N.Y. lieutenant governor resigns after being charged with corruption


New York Lt. Gov. Brian Benjamin was arrested and indicted Tuesday in connection with a campaign finance scheme on charges including bribery and falsification of records.

“This is a simple story of corruption,” said Damian Williams, U.S. attorney for the Southern District of New York, who filed the indictment.

The indictment accuses Benjamin of striking a corrupt bargain with a real estate developer in 2019, alleging he directed a $50,000 state grant to a nonprofit organization controlled by that real estate developer. In exchange, prosecutors allege Benjamin receieved tens of thousands of dollars in campaign contributions from the developer. Those contributions were directed to both Benjmain’s state Senate campaign committee and campaign for New York City comptroller.

“Taxpayer money for campaign contributions. Quid pro quo. This for that. That’s bribery, plain and simple,” Williams said at a press conference Tuesday.
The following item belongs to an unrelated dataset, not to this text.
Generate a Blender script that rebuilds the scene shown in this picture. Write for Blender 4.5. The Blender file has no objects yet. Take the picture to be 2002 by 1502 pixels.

Williams alleges Benjamin also repeatedly lied to cover up the alleged scheme, including by falsifying campaign forms, misleading city regulators and lying on vetting forms he filled out before he was selected as lieutenant governor last year.

“That’s a coverup,” Williams said.

“Benjamin’s conduct directly circumvents those procedures put in place to keep our system fair. And for those reasons, he’s facing federal charges today,” said New York FBI Director Michael Driscoll.

The indictment has prompted calls for Benjmain’s resignation, including from the two Republican minority leaders of the state Legislature.

Benjamin was picked by Gov. Kathy Hochul as her running mate as she pursues a full term as governor. Hochul has been standing by Benjamin despite reports of the investigation.

Hochul said earlier Tuesday she hadn’t had a chance to speak to Benjmain, and said she would make a statement later in the day.

As recently as Friday, Hochul told Spectrum News 1 in an exclusive interview that Benjamin’s “voice is very important to me and he is going to stay with me on the ticket.”

Removing Benjamin from the ticket would not be an easy process, according to the state Board of Elections. He cannot decline the nomination for lieutenant governor, as his last chance to do so would’ve been at the Democratic Pary’s state convention in February. He faces a primary contest just two months from now. In New York, the governor and lieutenant governor run on separate tickets in primary races.